Amera Resources Corporation
TSX VENTURE : AMS
FRANKFURT : OAY
OTC Bulletin Board : AJRSF

Amera Resources Corporation

April 19, 2007 17:10 ET

Amera Completes $4.1 Million Private Placement

VANCOUVER, BRITISH COLUMBIA--(CCNMatthews - April 19, 2007) - Amera Resources Corporation (TSX VENTURE:AMS)(OTCBB:AJRSF)(FRANKFURT:OAY)(WKN:A0B54E) is pleased to announce that it has closed the second and final tranche of its $4,095,000 brokered private placement, initially announced on March 12, 2007 and subsequently increased, as announced on April 17, 2007. The second and final tranche consisted of 9,500,000 units ("Units") at a price of $0.35 per Unit for gross proceeds of $3,325,000. Each Unit consists of one common share ("Common Share") and one-half of one non-transferable share purchase warrant (each whole warrant, a "Warrant"). Each Warrant entitles the holder thereof to purchase one additional Common Share in the capital of the Company if exercised on or before April 19, 2009 at a price of $0.45 per share.
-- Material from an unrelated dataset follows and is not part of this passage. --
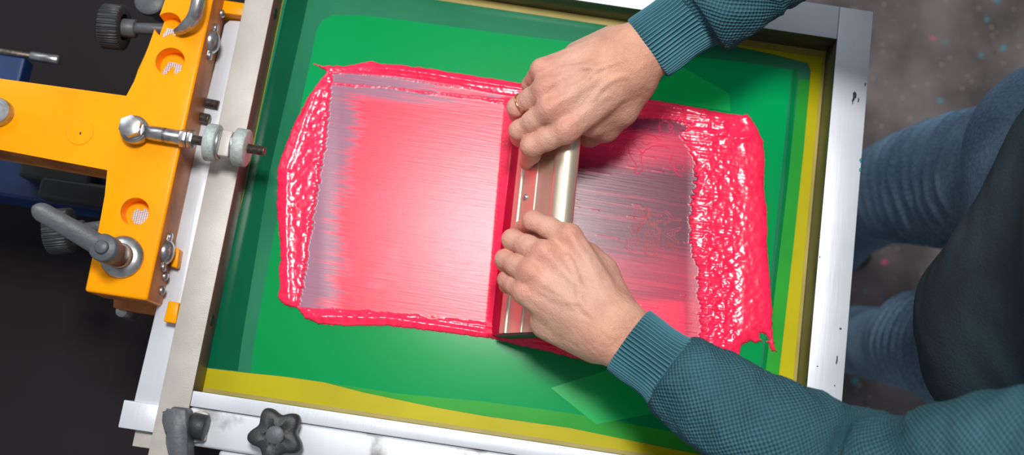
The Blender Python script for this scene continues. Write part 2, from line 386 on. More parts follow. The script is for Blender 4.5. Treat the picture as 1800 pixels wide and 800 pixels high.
t = thing('press_beam', 'dark blue enamelled press beam under the orange cross arm', 'beam')
bm = bmesh.new(); a = at(0, 338, .82); b_ = at(200, 340, .82)
bm_box(bm, -.9, b_.x + .06, a.y - .004, a.y + .075, .76, .82, .004); obj('beam', bm, M_['blue'], t)
bm = bmesh.new()
for u, v in ((85, 300), (118, 335)):
    p = at(u, v, .84); bm_box(bm, p.x - .03, p.x + .05, p.y - .012, p.y + .012, .815, .845, .004)
obj('clamp_bracket', bm, M_['black'], t)
bm = bmesh.new(); p = at(8, 130, .82); bm_box(bm, p.x - .2, p.x + .008, p.y - .03, p.y + .03, .775, .8, .003); obj('upright', bm, M_['blue'], t)

# ------------------------------------------------------------------ screen frame
ZF, ZM = .95, .915
sf = thing('printing_screen', 'aluminium printing screen with green emulsion on yellow mesh, pink ink spread inside', 'printing screen')
def rail(name, x0, x1, y0, y1, m, inner, im, z0=.912):
    bm = bmesh.new(); bm_box(bm, x0, x1, y0, y1, z0, ZF, .0012, 2)
    bmesh.ops.recalc_face_normals(bm, faces=bm.faces)
    for f in bm.faces:
        if f.normal.dot(Vector(inner)) > .8: f.material_index = 1
    me = D.meshes.new(name); bm.to_mesh(me); bm.free(); o = link(name, me, [m, im], sf); me.shade_smooth(); me.set_sharp_from_angle(angle=.6); return o
rail('side_rail', .3070, .3428, -.040, .4904, M_['rail_white'], (-1, 0, 0), M_['wall_dark'])
rail('side_rail', -.3085, -.2790, -.115, .53, M_['rail_beige'], (1, 0, 0), M_['wall_maroon'])
rail('end_rail', -.2790, .3070, .4535, .4904, M_['rail_white'], (0, -1, 0), M_['wall_dark'])
rail('end_rail', -.2790, .3070, -.0150, .0, M_['rail_white'], (0, 1, 0), M_['wall_dark'])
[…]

If after the period expiring August 20, 2007 and, upon the Company's shares trading at or above a weighted average trading price of $0.75 for 20 consecutive trading days, the Company may give notice that the Warrants will expire 30 days from the date of providing such notice.

Bolder Investment Partners, Ltd. ("Bolder") acted as lead agent to the Company in respect of such second tranche and received a total commission of $191,205, $150,773.35 in cash and the balance as 115,519 Units and an Agent's Warrant entitling Bolder to purchase up to 582,720 common shares in the capital of the Company at a price of $0.45 per share on or before April 19, 2009. Canaccord Capital Corporation ("Canaccord") was a participating agent in respect of such second tranche and received a cash commission of $56,463.75 and an Agent's Warrant entitling Canaccord to purchase up to 172,080 common shares in the capital of the Company at a price of $0.45 per share on or before April 19, 2009.
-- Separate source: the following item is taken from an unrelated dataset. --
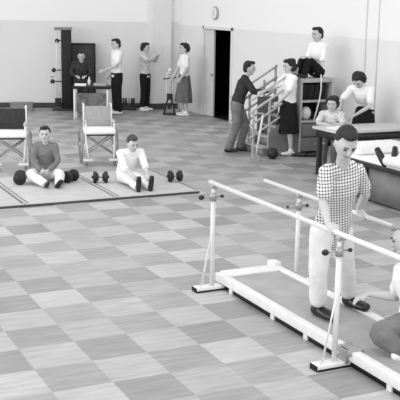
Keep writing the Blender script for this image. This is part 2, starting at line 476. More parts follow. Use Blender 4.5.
# dark passage behind the doorway
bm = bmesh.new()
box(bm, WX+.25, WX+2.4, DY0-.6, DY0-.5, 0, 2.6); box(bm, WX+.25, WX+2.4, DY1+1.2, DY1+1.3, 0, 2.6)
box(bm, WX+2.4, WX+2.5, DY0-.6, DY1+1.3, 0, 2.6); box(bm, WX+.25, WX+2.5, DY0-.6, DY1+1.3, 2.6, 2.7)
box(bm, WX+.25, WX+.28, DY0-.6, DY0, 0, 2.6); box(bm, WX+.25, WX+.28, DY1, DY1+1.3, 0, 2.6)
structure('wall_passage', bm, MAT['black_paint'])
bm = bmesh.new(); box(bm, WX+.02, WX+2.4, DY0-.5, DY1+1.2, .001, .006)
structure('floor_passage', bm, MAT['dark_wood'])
# door frame and its open leaf
bm = bmesh.new()
box(bm, WX-.03, WX+.12, DY0-.07, DY0, 0, DZ+.07, .006); box(bm, WX-.03, WX+.12, DY1, DY1+.07, 0, DZ+.07, .006); box(bm, WX-.03, WX+.12, DY0-.07, DY1+.07, DZ, DZ+.07, .006)
structure('trim_1', bm, MAT['steel'])
bm = bmesh.new()
hinge = V((WX+.03, DY1-.02, 0)); 
Mx = Matrix.Translation(hinge) @ Matrix.Rotation(math.radians(-84), 4, 'Z')
box(bm, 0, .42, -.045, 0, .01, DZ-.01, .004, Mx)
dr = structure('door_1', bm, MAT['door_paint'])
bm = bmesh.new(); ellipsoid(bm, Mx@V((.37, -.075, 1.0)), (.03, .03, .03)); tube(bm, [Mx@V((.37, -.045, 1.0)), Mx@V((.37, -.075, 1.0))], .012)
finish('door_handle', bm, MAT['steel_mid'], dr)
# second leaf, folded into the passage
# pillar
pc = G(152, 109.6)
bm = bmesh.new(); box(bm, pc.x, pc.x+.52, pc.y, pc.y+.9, 0, 4.6, .01)
structure('pillar', bm, MAT['pillar_paint'])
bm = bmesh.new(); box(bm, pc.x-.015, pc.x+.535, pc.y-.015, pc.y+.9, 0, .15)
structure('baseboard_pillar', bm, MAT['base_dark'])
# wall clock
bm = bmesh.new(); cy, cz = 20.14, 2.44
disc(bm, (WX-.025, cy, cz), .155, .05, 'X', 32)
t = thing('wall_clock', 'small round pale clock high on the wall above the dark doorway', 'clock', (0, 0, 0))
finish('clock_case', bm, MAT['clock_rim'], t)
bm = bmesh.new(); disc(bm, (WX-.053, cy, cz), .125, .006, 'X', 32); cf = finish('clock_face', bm, MAT['plaster'], t)
for nm, a, L in (('hour_hand', 175, .06), ('minute_hand', 5, .09)):
    bm = bmesh.new(); a = math.radians(a)
    tube(bm, [(WX-.059, cy, cz), (WX-.059, cy-math.sin(a)*L, cz+math.cos(a)*L)], .006, 6); finish('clock_hand', bm, MAT['knob'], cf)
# thin conduits on the right wall
for i, (px, lab) in enumerate(((364, 'white painted pipe on the right wall, left one of the pair above the long table'), (376, 'white painted pipe on the right wall, right one of the pair above the long table'))):
    d = ray(px, 60); tt = (WX-.03)/d.x; y = d.y*tt
    bm = bmesh.new(); tube(bm, [(WX-.018, y, .0), (WX-.018, y, 4.5)], .009, 10)
    tag(finish('wall_pipe', bm, MAT['wall_pipe'], None), lab, 'pipe', 'pipes on the right wall')

# ------------------------------------------------------------------ parallel bars
NX, FX = 3.93, 4.77
NZ, FZ = 1.05, .93
bars = thing('parallel_bars', 'walking parallel bars with pale steel rails, posts and a low board walkway', 'exercise equipment', (4.35, 6, 0))
def wbar(name, bm, m, parent=bars):
    for v in bm.verts: v.co -= V((4.35, 6, 0))
    return finish(name, bm, m, parent)
bm = bmesh.new(); tube(bm, [(NX, 7.97, NZ), (NX, 3.2, NZ)], .0205, 14); wbar('rail', bm, MAT['steel'])
bm = bmesh.new(); tube(bm, [(FX, 8.40, FZ), (FX, 3.2, FZ)], .019, 14); wbar('rail', bm, MAT['steel'])
for (X, Y, RZ, sg) in ((NX, 7.90, NZ, 1), (NX, 5.76, NZ, 1), (NX, 3.6, NZ, 1), (FX, 7.72, FZ, -1), (FX, 5.5, FZ, -1), (FX, 3.6, FZ, -1)):
    z0 = .045 if sg == 1 else .045
    bm = bmesh.new()
    tube(bm, [(X, Y, z0), (X, Y, RZ-.10)], .0225, 14)
    tube(bm, [(X, Y, RZ-.24), (X, Y, RZ-.02)], .018, 12)
    post = wbar('post', bm, MAT['steel'])
    bm = bmesh.new(); tube(bm, [(X, Y, RZ-.17), (X, Y, RZ-.09)], .031, 14)
    wbar('collar', bm, MAT['steel_mid'], bars)
    bm = bmesh.new(); box(bm, X-.028, X+.028, Y-.026, Y+.026, RZ-.05, RZ-.015, .008)
    wbar('rail_clamp', bm, MAT['steel_mid'], bars)
    bm = bmesh.new(); tube(bm, [(X-.13*1, Y, RZ-.13), (X+.10, Y, RZ-.13)], .008, 8)
    pin = wbar('clamp_pin', bm, MAT['steel_mid'], bars)
    bm = bmesh.new(); ellipsoid(bm, (X-.125, Y, RZ-.13), (.030, .024, .024) if sg == 1 else (.014, .012, .012)); wbar('knob', bm, MAT['knob'], bars)
    bm = bmesh.new(); ellipsoid(bm, (X+.09, Y-.01, RZ-.13), (.019, .016, .016)); wbar('knob', bm, MAT['knob'], bars)
    bx = (X-.20, X+.24) if sg == 1 else (X-.10, X+.24)
    if sg == 1:
        bm = bmesh.new(); box(bm, X-.18, X+.22, Y-.055, Y+.055, .004, .045, .006); foot = wbar('post_foot', bm, MAT['steel'])
        bm = bmesh.new(); box(bm, X-.19, X-.178, Y-.05, Y+.05, 0, .042, .003); box(bm, X-.18, X+.2, Y-.058, Y-.0545, .0, .018)
        box(bm, X-.17, X+.2, Y-.05, Y+.05, 0, .006); wbar('rubber_pad', bm, MAT['sole'], bars)
        bm = bmesh.new(); tube(bm, [(X-.012, Y, .58), (X-.09, Y+.02, .045)], .006, 8); tube(bm, [(X-.02, Y-.03, .60), (X-.14, Y-.03, .045)], .005, 8)
        wbar('brace_rod', bm, MAT['steel'], bars)
    else:
        bm = bmesh.new(); box(bm, X-.02, X+.24, Y-.055, Y+.055, .004, .045, .006); wbar('post_foot', bm, MAT['steel'])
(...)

The securities are subject to a hold period expiring on August 20, 2007.

The proceeds from the placement will be used for general working capital and for further exploration and development of the Company's property portfolio in Peru.

ON BEHALF OF THE BOARD

Mr. Nikolaos Cacos, President & CEO

Cautionary Note to US Investors: This news release may contain information about adjacent properties on which we have no right to explore or mine. We advise U.S. investors that the SEC's mining guidelines strictly prohibit information of this type in documents filed with the SEC. U.S. investors are cautioned that mineral deposits on adjacent properties are not indicative of mineral deposits on our properties. This news release may contain forward-looking statements including but not limited to comments regarding the timing and content of upcoming work programs, geological interpretations, receipt of property titles, potential mineral recovery processes, etc. Forward-looking statements address future events and conditions and therefore involve inherent risks and uncertainties. Actual results may differ materially from those currently anticipated in such statements.

2007 Number 9

The TSX Venture Exchange has not reviewed and does not accept responsibility for the adequacy or the accuracy of this release.